Aim |
Repeat the material verbatim. Images are excluded from the copy.
* START Available records *
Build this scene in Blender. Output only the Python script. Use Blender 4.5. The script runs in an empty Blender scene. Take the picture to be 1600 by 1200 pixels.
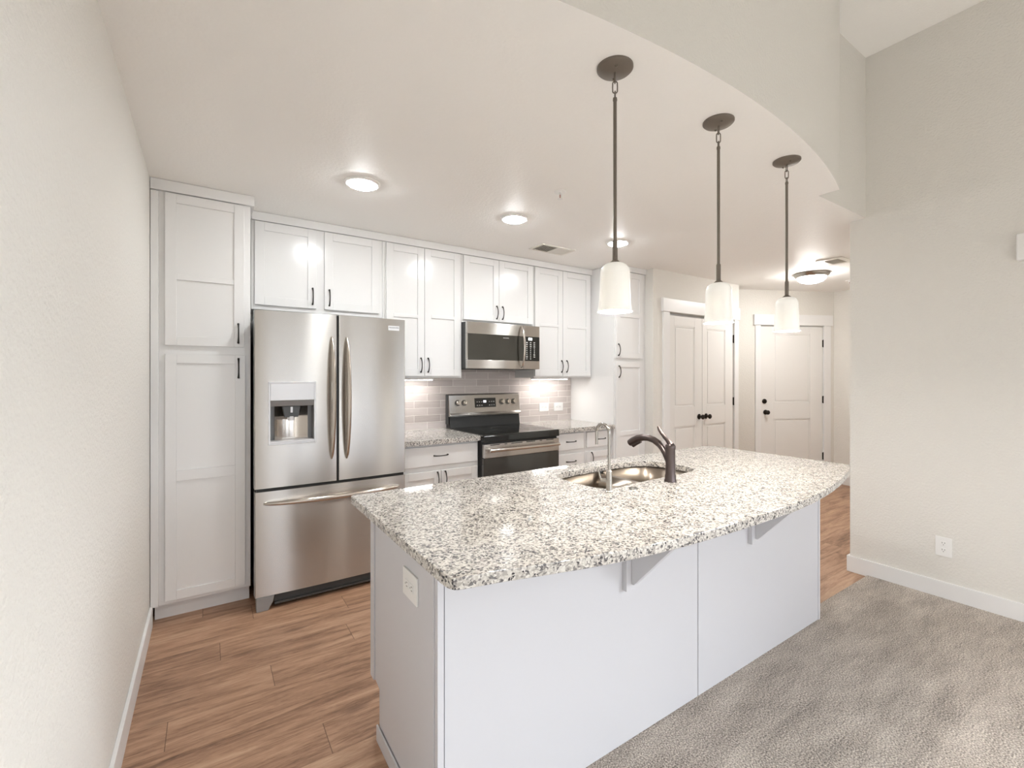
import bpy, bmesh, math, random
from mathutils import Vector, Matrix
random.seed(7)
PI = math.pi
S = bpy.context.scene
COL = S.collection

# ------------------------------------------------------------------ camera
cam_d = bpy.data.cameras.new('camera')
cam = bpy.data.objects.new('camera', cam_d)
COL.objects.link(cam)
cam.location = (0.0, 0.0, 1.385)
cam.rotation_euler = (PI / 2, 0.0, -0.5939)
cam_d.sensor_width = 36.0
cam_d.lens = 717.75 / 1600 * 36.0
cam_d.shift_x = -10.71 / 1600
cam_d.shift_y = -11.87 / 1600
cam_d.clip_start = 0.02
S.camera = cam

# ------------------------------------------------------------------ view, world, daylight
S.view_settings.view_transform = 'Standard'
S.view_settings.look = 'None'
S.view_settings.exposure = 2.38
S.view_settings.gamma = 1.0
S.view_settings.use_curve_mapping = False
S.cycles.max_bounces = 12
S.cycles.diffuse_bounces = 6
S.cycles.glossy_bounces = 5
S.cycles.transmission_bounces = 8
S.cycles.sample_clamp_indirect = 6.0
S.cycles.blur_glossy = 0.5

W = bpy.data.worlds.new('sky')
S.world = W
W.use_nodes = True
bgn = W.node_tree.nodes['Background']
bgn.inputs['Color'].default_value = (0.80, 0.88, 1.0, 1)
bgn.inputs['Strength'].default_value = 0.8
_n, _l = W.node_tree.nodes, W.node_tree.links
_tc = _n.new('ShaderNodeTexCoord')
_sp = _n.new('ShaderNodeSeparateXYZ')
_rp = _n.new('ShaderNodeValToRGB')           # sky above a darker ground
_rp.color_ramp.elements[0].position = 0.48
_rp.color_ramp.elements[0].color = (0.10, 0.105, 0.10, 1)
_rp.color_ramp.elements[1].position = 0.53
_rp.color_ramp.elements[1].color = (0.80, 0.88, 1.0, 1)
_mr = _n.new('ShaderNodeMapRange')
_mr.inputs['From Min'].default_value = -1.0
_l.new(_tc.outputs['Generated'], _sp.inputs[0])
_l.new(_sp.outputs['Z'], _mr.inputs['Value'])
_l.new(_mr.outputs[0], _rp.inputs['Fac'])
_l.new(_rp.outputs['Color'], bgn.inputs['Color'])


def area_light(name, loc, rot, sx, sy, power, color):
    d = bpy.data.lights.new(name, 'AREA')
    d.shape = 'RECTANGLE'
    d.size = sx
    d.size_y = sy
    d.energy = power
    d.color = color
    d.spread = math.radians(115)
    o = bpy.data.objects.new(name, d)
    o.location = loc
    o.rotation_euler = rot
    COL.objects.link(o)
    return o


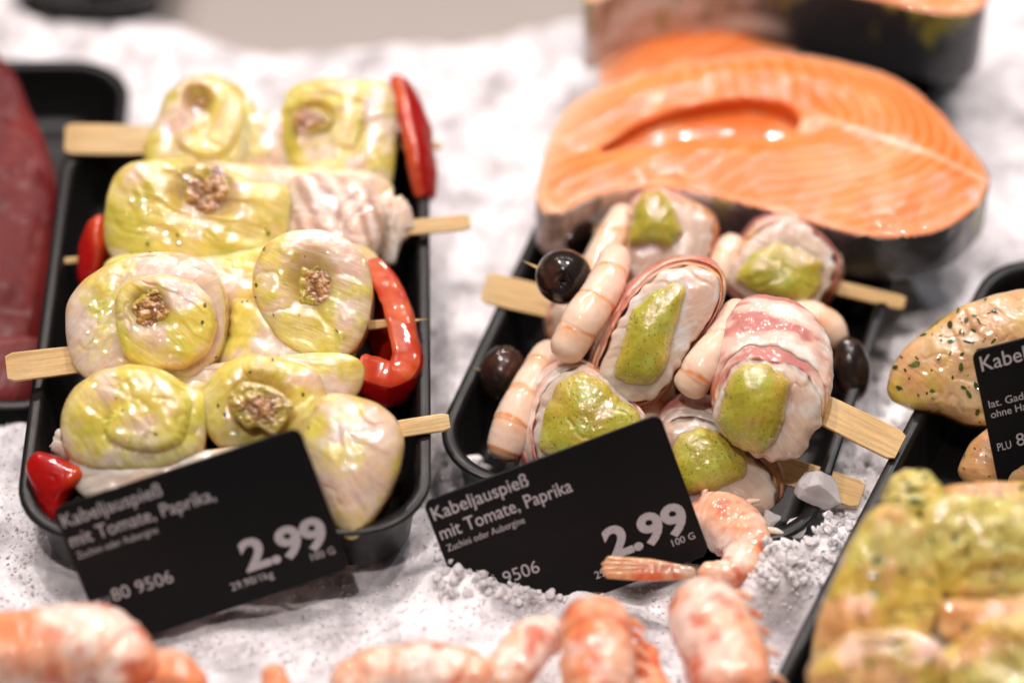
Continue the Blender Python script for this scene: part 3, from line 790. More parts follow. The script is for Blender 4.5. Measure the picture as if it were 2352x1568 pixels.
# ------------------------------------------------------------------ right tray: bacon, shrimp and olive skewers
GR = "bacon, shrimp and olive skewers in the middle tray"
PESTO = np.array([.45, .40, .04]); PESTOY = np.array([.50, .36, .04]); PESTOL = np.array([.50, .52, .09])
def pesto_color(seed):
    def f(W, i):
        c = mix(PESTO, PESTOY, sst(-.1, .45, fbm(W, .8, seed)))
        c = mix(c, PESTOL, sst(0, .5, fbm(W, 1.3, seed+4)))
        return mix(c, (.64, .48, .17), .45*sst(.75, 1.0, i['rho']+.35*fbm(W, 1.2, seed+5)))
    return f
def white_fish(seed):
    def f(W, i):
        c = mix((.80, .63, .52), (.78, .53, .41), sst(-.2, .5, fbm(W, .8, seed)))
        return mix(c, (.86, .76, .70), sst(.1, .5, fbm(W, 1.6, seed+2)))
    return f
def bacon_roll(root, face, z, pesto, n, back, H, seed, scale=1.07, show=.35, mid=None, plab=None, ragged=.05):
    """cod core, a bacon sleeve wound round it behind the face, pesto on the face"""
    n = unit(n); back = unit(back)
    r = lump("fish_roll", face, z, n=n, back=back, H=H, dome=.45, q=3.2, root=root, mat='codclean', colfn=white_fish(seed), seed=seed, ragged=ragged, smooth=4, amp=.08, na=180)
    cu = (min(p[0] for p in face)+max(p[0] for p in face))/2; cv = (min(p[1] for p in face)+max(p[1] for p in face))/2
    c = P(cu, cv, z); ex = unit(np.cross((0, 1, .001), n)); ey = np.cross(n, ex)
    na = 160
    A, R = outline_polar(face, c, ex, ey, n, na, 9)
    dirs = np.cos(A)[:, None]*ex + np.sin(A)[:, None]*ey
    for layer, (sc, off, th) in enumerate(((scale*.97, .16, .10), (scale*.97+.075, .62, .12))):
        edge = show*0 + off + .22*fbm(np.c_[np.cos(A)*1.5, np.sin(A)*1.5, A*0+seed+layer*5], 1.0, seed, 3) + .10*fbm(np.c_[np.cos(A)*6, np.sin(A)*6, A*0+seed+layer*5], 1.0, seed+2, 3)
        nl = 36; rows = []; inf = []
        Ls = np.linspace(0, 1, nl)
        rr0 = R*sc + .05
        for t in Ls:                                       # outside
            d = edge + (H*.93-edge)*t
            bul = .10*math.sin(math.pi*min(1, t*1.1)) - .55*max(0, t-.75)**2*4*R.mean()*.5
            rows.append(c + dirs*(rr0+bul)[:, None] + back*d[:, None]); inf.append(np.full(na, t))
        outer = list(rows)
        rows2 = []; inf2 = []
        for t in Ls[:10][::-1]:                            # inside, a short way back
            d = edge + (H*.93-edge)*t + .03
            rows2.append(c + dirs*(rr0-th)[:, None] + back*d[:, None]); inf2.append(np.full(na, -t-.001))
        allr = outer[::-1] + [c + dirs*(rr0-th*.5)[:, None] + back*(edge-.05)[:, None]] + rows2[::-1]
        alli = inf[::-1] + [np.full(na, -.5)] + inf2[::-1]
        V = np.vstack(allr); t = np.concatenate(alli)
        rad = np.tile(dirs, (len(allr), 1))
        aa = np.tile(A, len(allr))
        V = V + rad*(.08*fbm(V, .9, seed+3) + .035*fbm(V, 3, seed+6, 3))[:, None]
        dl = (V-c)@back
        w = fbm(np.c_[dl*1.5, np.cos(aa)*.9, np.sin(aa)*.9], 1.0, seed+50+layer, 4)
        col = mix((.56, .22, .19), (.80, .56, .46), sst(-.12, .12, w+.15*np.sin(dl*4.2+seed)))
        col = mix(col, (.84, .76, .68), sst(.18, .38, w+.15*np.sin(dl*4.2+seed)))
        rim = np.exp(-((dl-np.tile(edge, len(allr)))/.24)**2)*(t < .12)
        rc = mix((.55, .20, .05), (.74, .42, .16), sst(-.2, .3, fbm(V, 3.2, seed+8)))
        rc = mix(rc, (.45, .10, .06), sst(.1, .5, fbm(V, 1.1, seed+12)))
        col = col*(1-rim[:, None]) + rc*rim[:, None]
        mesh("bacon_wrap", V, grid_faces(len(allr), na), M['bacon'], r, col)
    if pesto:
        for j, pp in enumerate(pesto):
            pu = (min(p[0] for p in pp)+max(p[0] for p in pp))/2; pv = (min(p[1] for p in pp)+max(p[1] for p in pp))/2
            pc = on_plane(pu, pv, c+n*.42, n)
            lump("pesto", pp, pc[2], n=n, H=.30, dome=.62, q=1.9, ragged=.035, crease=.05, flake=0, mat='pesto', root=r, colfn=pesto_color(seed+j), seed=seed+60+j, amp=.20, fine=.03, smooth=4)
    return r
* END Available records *
Finished answer |
Build this scene in Blender. Output only the Python script. Use Blender 4.5. The script runs in an empty Blender scene. Take the picture to be 1600 by 1200 pixels.
import bpy, bmesh, math, random
from mathutils import Vector, Matrix
random.seed(7)
PI = math.pi
S = bpy.context.scene
COL = S.collection

# ------------------------------------------------------------------ camera
cam_d = bpy.data.cameras.new('camera')
cam = bpy.data.objects.new('camera', cam_d)
COL.objects.link(cam)
cam.location = (0.0, 0.0, 1.385)
cam.rotation_euler = (PI / 2, 0.0, -0.5939)
cam_d.sensor_width = 36.0
cam_d.lens = 717.75 / 1600 * 36.0
cam_d.shift_x = -10.71 / 1600
cam_d.shift_y = -11.87 / 1600
cam_d.clip_start = 0.02
S.camera = cam

# ------------------------------------------------------------------ view, world, daylight
S.view_settings.view_transform = 'Standard'
S.view_settings.look = 'None'
S.view_settings.exposure = 2.38
S.view_settings.gamma = 1.0
S.view_settings.use_curve_mapping = False
S.cycles.max_bounces = 12
S.cycles.diffuse_bounces = 6
S.cycles.glossy_bounces = 5
S.cycles.transmission_bounces = 8
S.cycles.sample_clamp_indirect = 6.0
S.cycles.blur_glossy = 0.5

W = bpy.data.worlds.new('sky')
S.world = W
W.use_nodes = True
bgn = W.node_tree.nodes['Background']
bgn.inputs['Color'].default_value = (0.80, 0.88, 1.0, 1)
bgn.inputs['Strength'].default_value = 0.8
_n, _l = W.node_tree.nodes, W.node_tree.links
_tc = _n.new('ShaderNodeTexCoord')
_sp = _n.new('ShaderNodeSeparateXYZ')
_rp = _n.new('ShaderNodeValToRGB')           # sky above a darker ground
_rp.color_ramp.elements[0].position = 0.48
_rp.color_ramp.elements[0].color = (0.10, 0.105, 0.10, 1)
_rp.color_ramp.elements[1].position = 0.53
_rp.color_ramp.elements[1].color = (0.80, 0.88, 1.0, 1)
_mr = _n.new('ShaderNodeMapRange')
_mr.inputs['From Min'].default_value = -1.0
_l.new(_tc.outputs['Generated'], _sp.inputs[0])
_l.new(_sp.outputs['Z'], _mr.inputs['Value'])
_l.new(_mr.outputs[0], _rp.inputs['Fac'])
_l.new(_rp.outputs['Color'], bgn.inputs['Color'])


def area_light(name, loc, rot, sx, sy, power, color):
    d = bpy.data.lights.new(name, 'AREA')
    d.shape = 'RECTANGLE'
    d.size = sx
    d.size_y = sy
    d.energy = power
    d.color = color
    d.spread = math.radians(115)
    o = bpy.data.objects.new(name, d)
    o.location = loc
    o.rotation_euler = rot
    COL.objects.link(o)
    return o


Continue the Blender Python script for this scene: part 3, from line 790. More parts follow. The script is for Blender 4.5. Measure the picture as if it were 2352x1568 pixels.
# ------------------------------------------------------------------ right tray: bacon, shrimp and olive skewers
GR = "bacon, shrimp and olive skewers in the middle tray"
PESTO = np.array([.45, .40, .04]); PESTOY = np.array([.50, .36, .04]); PESTOL = np.array([.50, .52, .09])
def pesto_color(seed):
    def f(W, i):
        c = mix(PESTO, PESTOY, sst(-.1, .45, fbm(W, .8, seed)))
        c = mix(c, PESTOL, sst(0, .5, fbm(W, 1.3, seed+4)))
        return mix(c, (.64, .48, .17), .45*sst(.75, 1.0, i['rho']+.35*fbm(W, 1.2, seed+5)))
    return f
def white_fish(seed):
    def f(W, i):
        c = mix((.80, .63, .52), (.78, .53, .41), sst(-.2, .5, fbm(W, .8, seed)))
        return mix(c, (.86, .76, .70), sst(.1, .5, fbm(W, 1.6, seed+2)))
    return f
def bacon_roll(root, face, z, pesto, n, back, H, seed, scale=1.07, show=.35, mid=None, plab=None, ragged=.05):
    """cod core, a bacon sleeve wound round it behind the face, pesto on the face"""
    n = unit(n); back = unit(back)
    r = lump("fish_roll", face, z, n=n, back=back, H=H, dome=.45, q=3.2, root=root, mat='codclean', colfn=white_fish(seed), seed=seed, ragged=ragged, smooth=4, amp=.08, na=180)
    cu = (min(p[0] for p in face)+max(p[0] for p in face))/2; cv = (min(p[1] for p in face)+max(p[1] for p in face))/2
    c = P(cu, cv, z); ex = unit(np.cross((0, 1, .001), n)); ey = np.cross(n, ex)
    na = 160
    A, R = outline_polar(face, c, ex, ey, n, na, 9)
    dirs = np.cos(A)[:, None]*ex + np.sin(A)[:, None]*ey
    for layer, (sc, off, th) in enumerate(((scale*.97, .16, .10), (scale*.97+.075, .62, .12))):
        edge = show*0 + off + .22*fbm(np.c_[np.cos(A)*1.5, np.sin(A)*1.5, A*0+seed+layer*5], 1.0, seed, 3) + .10*fbm(np.c_[np.cos(A)*6, np.sin(A)*6, A*0+seed+layer*5], 1.0, seed+2, 3)
        nl = 36; rows = []; inf = []
        Ls = np.linspace(0, 1, nl)
        rr0 = R*sc + .05
        for t in Ls:                                       # outside
            d = edge + (H*.93-edge)*t
            bul = .10*math.sin(math.pi*min(1, t*1.1)) - .55*max(0, t-.75)**2*4*R.mean()*.5
            rows.append(c + dirs*(rr0+bul)[:, None] + back*d[:, None]); inf.append(np.full(na, t))
        outer = list(rows)
        rows2 = []; inf2 = []
        for t in Ls[:10][::-1]:                            # inside, a short way back
            d = edge + (H*.93-edge)*t + .03
            rows2.append(c + dirs*(rr0-th)[:, None] + back*d[:, None]); inf2.append(np.full(na, -t-.001))
        allr = outer[::-1] + [c + dirs*(rr0-th*.5)[:, None] + back*(edge-.05)[:, None]] + rows2[::-1]
        alli = inf[::-1] + [np.full(na, -.5)] + inf2[::-1]
        V = np.vstack(allr); t = np.concatenate(alli)
        rad = np.tile(dirs, (len(allr), 1))
        aa = np.tile(A, len(allr))
        V = V + rad*(.08*fbm(V, .9, seed+3) + .035*fbm(V, 3, seed+6, 3))[:, None]
        dl = (V-c)@back
        w = fbm(np.c_[dl*1.5, np.cos(aa)*.9, np.sin(aa)*.9], 1.0, seed+50+layer, 4)
        col = mix((.56, .22, .19), (.80, .56, .46), sst(-.12, .12, w+.15*np.sin(dl*4.2+seed)))
        col = mix(col, (.84, .76, .68), sst(.18, .38, w+.15*np.sin(dl*4.2+seed)))
        rim = np.exp(-((dl-np.tile(edge, len(allr)))/.24)**2)*(t < .12)
        rc = mix((.55, .20, .05), (.74, .42, .16), sst(-.2, .3, fbm(V, 3.2, seed+8)))
        rc = mix(rc, (.45, .10, .06), sst(.1, .5, fbm(V, 1.1, seed+12)))
        col = col*(1-rim[:, None]) + rc*rim[:, None]
        mesh("bacon_wrap", V, grid_faces(len(allr), na), M['bacon'], r, col)
    if pesto:
        for j, pp in enumerate(pesto):
            pu = (min(p[0] for p in pp)+max(p[0] for p in pp))/2; pv = (min(p[1] for p in pp)+max(p[1] for p in pp))/2
            pc = on_plane(pu, pv, c+n*.42, n)
            lump("pesto", pp, pc[2], n=n, H=.30, dome=.62, q=1.9, ragged=.035, crease=.05, flake=0, mat='pesto', root=r, colfn=pesto_color(seed+j), seed=seed+60+j, amp=.20, fine=.03, smooth=4)
    return r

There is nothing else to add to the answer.